Sono le indicazioni di Confcommercio Imprese per l’Italia nella
«giornata dei trasporti e della logistica» contenuto ne Report realizzato
dall'Ufficio Studi confederale. Un appuntamento, intitolato non certo
casualmente «l'Italia disconnessa», nel quale – sottolinea Fausto De Mare,
presidente Confcommercio – si evidenzia che è soprattutto la Basilicata ad
essere “disconnessa” dal resto d’Italia e d’Europa per effetto degli indici di
dotazioni infrastrutturale nelle province di Potenza e di Matera e
complessivamente più bassi del Paese e agli stessi livelli di regioni
“sottosviluppate” di altri Paesi europei.
Con
riferimento ad imprese concorrenti localizzate in altre parti del Paese, le
imprese della Basilicata – come conferma lo studio Unioncamere-Istituto
Tagliacarne - avvertono che i vincoli infrastrutturali locali hanno scavato un
solco competitivo profondo ed ampio rispetto alle imprese del Nord Italia,
specie rispetto a quelle del Nord Est. Riguardo una generale soddisfazione
dell’intero assetto infrastrutturale, si sottolinea come le aziende della
Basilicata, esprimano giudizi abbastanza “severi”, prevalendo (in una scala di
valutazione che va da 1 a 10, dove 1 è il livello di soddisfazione minimo) voti
bassi (da 1 a 4 nel 36,3% dei casi) rispetto a valori più elevati (da 8 a 10
nel 9%). Pur tuttavia, la maggioranza delle aziende esprime valutazioni medie
(voti da 5 a 7), segno questo che indica probabilmente che le imprese, entro
certi livelli, si sono “adattate” alle caratteristiche delle infrastrutture
della loro area di immediata prossimità, imparando a convivere con le
caratteristiche positive e negative dell’assetto infrastrutturale.
Le
imprese medio-grandi, invece, sono tendenzialmente più ottimiste in quanto si
concentrano in prevalenza nelle più importanti aree industriali della regione
che sono maggiormente servite, in termini di collegamenti, rispetto alle zone
interne e montane. In tale contesto, va però sottolineato come appaia
particolarmente critico l’atteggiamento delle imprese più dinamiche (ad esempio
quelle export-oriented), che
necessitano più delle altre di una logistica atta a consentire una maggior
rapidità di movimentazione delle merci per poter essere portate in tempi brevi
sui mercati internazionali.
Il traffico merci in Italia – evidenzia
Confcommerio - è finalmente in ripresa:
dopo dieci anni di calo, nel 2014 è finalmente tornato il segno più (+0,5%),
mentre nel 2015 e nel 2016 la crescita sarà dell'1,6%. Eppure i problemi del
settore continuano ad essere evidenti, anzi c'è addirittura l'imbarazzo della
scelta.
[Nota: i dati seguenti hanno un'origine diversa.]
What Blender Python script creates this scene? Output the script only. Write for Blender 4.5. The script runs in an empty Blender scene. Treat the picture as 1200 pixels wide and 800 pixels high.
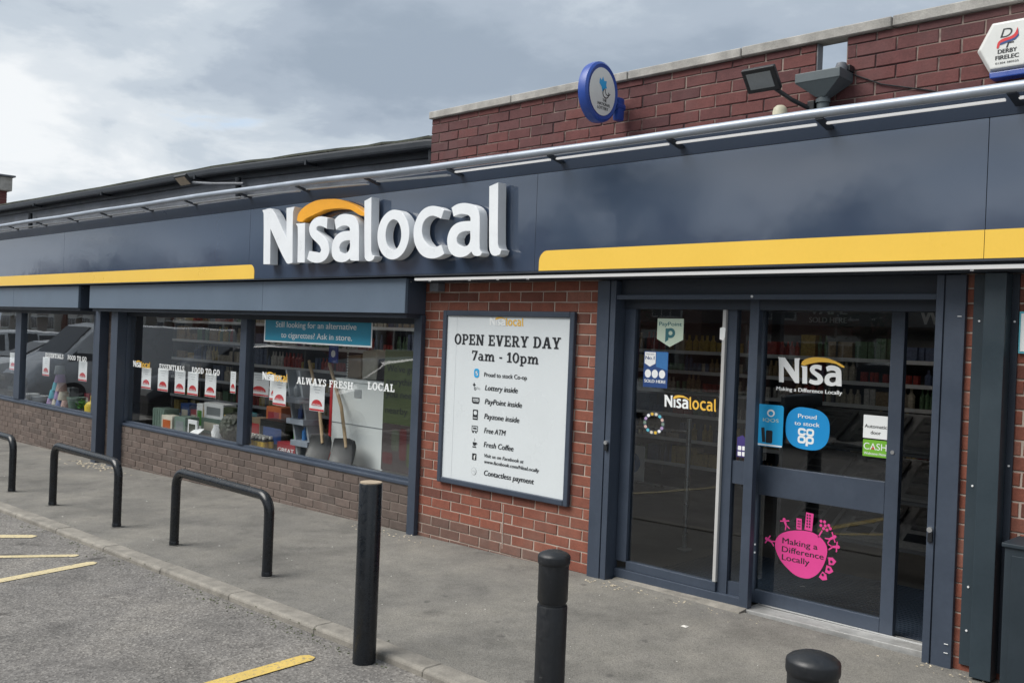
import bpy, bmesh, math, random
from mathutils import Vector, Matrix
from mathutils.geometry import tessellate_polygon

rnd = random.Random(11)
scene = bpy.context.scene
C = scene.collection

# ------------------------------------------------------------------ camera
def camera_rotation(yaw, pitch, roll):
    cy, sy, cp, sp = math.cos(yaw), math.sin(yaw), math.cos(pitch), math.sin(pitch)
    f = Vector((sy * cp, cy * cp, sp)); rt = Vector((cy, -sy, 0)); up = rt.cross(f)
    cr, sr = math.cos(roll), math.sin(roll)
    r2 = rt * cr + up * sr; u2 = up * cr - rt * sr
    return Matrix((r2, u2, -f)).transposed()
cam_data = bpy.data.cameras.new('camera')
cam = bpy.data.objects.new('camera', cam_data); C.objects.link(cam)
cam.location = (5.66813, -5.10429, 1.62918)
cam.rotation_euler = camera_rotation(-0.769997, -0.003282, 0.039975).to_euler()
cam_data.sensor_width = 36.0
cam_data.lens = 1118.745 / 1200.0 * 36.0
cam_data.clip_start = 0.05
cam_data.clip_end = 2000.0
scene.camera = cam

# ------------------------------------------------------------------ sky, sun, exposure
SUN_ELEV, SUN_ROT = math.radians(50), math.radians(213)   # rotation measured clockwise from +Y
world = bpy.data.worlds.new('World'); scene.world = world; world.use_nodes = True
wn, wl = world.node_tree.nodes, world.node_tree.links
wn.clear()
out = wn.new('ShaderNodeOutputWorld'); bg = wn.new('ShaderNodeBackground'); bg.inputs['Strength'].default_value = 0.1
sky = wn.new('ShaderNodeTexSky'); sky.sky_type = 'NISHITA'; sky.sun_disc = False
sky.sun_elevation = SUN_ELEV; sky.sun_rotation = SUN_ROT; sky.air_density = 1.0; sky.dust_density = 2.0
tc = wn.new('ShaderNodeTexCoord'); sep = wn.new('ShaderNodeSeparateXYZ'); wl.new(tc.outputs['Generated'], sep.inputs[0])
def wmath(op, a, b=None):
    n = wn.new('ShaderNodeMath'); n.operation = op
    for i, v in enumerate((a, b)):
        if v is None: continue
        if isinstance(v, (int, float)): n.inputs[i].default_value = v
        else: wl.new(v, n.inputs[i])
    return n.outputs[0]
den = wmath('ADD', wmath('MAXIMUM', sep.outputs['Z'], 0.0), 0.22)
cmb = wn.new('ShaderNodeCombineXYZ')
wl.new(wmath('DIVIDE', sep.outputs['X'], den), cmb.inputs[0]); wl.new(wmath('DIVIDE', sep.outputs['Y'], den), cmb.inputs[1])
def wnoise(scale, detail, rough, dist, off):
    m = wn.new('ShaderNodeMapping'); m.inputs['Location'].default_value = off; wl.new(cmb.outputs[0], m.inputs[0])
    n = wn.new('ShaderNodeTexNoise'); n.inputs['Scale'].default_value = scale; n.inputs['Detail'].default_value = detail
    n.inputs['Roughness'].default_value = rough; n.inputs['Distortion'].default_value = dist
    wl.new(m.outputs[0], n.inputs['Vector']); return n.outputs['Fac']
def wramp(fac, stops, interp='EASE'):
    r = wn.new('ShaderNodeValToRGB'); r.color_ramp.interpolation = interp
    el = r.color_ramp.elements
    while len(el) < len(stops): el.new(0.5)
    for e, (p, c) in zip(el, stops): e.position = p; e.color = (*c, 1)
    wl.new(fac, r.inputs[0]); return r.outputs['Color']
CLOUD_OFF = (9.9, 6.2, 0.0)
big = wnoise(0.75, 9.0, 0.52, 0.35, CLOUD_OFF)
fine = wnoise(2.4, 10.0, 0.58, 0.25, (16.87, 4.34, 2.0))
mixn = wmath('ADD', wmath('MULTIPLY', big, 0.66), wmath('MULTIPLY', fine, 0.34))
cloud_col = wramp(mixn, [(0.37, (1.75, 2.10, 2.55)), (0.445, (2.2, 2.55, 3.0)), (0.495, (2.85, 3.2, 3.58)), (0.545, (3.6, 3.88, 4.15)), (0.62, (4.55, 4.7, 4.82))])
gap = wramp(fine, [(0.64, (0, 0, 0)), (0.74, (0.5, 0.5, 0.5))])
mx = wn.new('ShaderNodeMixRGB'); wl.new(gap, mx.inputs[0]); wl.new(cloud_col, mx.inputs[1]); wl.new(sky.outputs[0], mx.inputs[2])
wl.new(mx.outputs[0], bg.inputs['Color']); wl.new(bg.outputs[0], out.inputs['Surface'])

sun_data = bpy.data.lights.new('sun', 'SUN'); sun_data.energy = 2.2; sun_data.angle = math.radians(42); sun_data.color = (1.0, 0.965, 0.91)
sun = bpy.data.objects.new('sun', sun_data); C.objects.link(sun)
sd = Vector((math.sin(SUN_ROT) * math.cos(SUN_ELEV), math.cos(SUN_ROT) * math.cos(SUN_ELEV), math.sin(SUN_ELEV)))
sun.rotation_euler = (-sd).to_track_quat('-Z', 'Y').to_euler(); sun.location = sd * 60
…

Tra i tanti salta agli occhi un evidenze problema di concorrenza,
determinato anche da regole ambigue e da scarsi controlli, a scapito degli
autotrasportatori italiani: tra il 2003 e il 2013 la quota delle merci entrate
in Italia trasportate da operatori dell'Europa orientale è cresciuta di
addirittura il 600% e supera ormai il 47%, mentre era meno del 7% nel 2003. La
quota degli autotrasportatori italiani si avvicina, invece, al 15%, quando nel
2003 era pari a quasi il 33%. Ma non si può certo trascurare altre storture che
sanno di autolesionismo, come il fatto che tra il 2000 e il 2012 gli
investimenti nei trasporti sono sceso del 47% (da 20 a 10 miliardi) o che nei
nostri centri urbani si continui a viaggiare "a passo di lumaca", con
una velocità media è di 15 km/h, la stessa di fine ‘700…
Come se ne esce? Serve una cura drastica
che – sintetizza De Mare - Confcommercio ha declinato in cinque proposte:
creazione del Registro internazionale dell'autotrasporto; individuazione
dei porti strategici, sviluppo dell'intermodalità dei collegamenti terrestri e
potenziamento delle Autostrade del Mare; apertura di notte dell'Alta Velocità
al trasporto merci tramite la realizzazione della "metropolitana italiana
delle merci"; trasporto su ferro dei Tir che arrivano via mare nei nostri
porti dal Mediterraneo e che trasportano merce destinata all'estero; avvio di
una strategia nazionale in favore dell'accessibilità e della mobilità urbana.
Mancano le scelte
politiche e la prospettiva di un sistema: per questo l'Italia non è connessa al
mercato internazionale. Perché in questi ultimi anni, anziché prevedere un
disegno strategico, si è optato per interventi episodici. E perché tutti hanno
fatto finta di non capire che una burocrazia inefficiente e troppe carenze tra
le modalità di trasporto, aggiunte alla maggior competitività di altri Paesi
determinata dai minori costi, non potevano che portare a una frenata dello
sviluppo del Paese, con la perdita di quote di traffico per le nostre imprese a
vantaggio dei vettori esteri. Se a questo si aggiunge una forte
delocalizzazione – conclude De Mare - il fallimento è totale.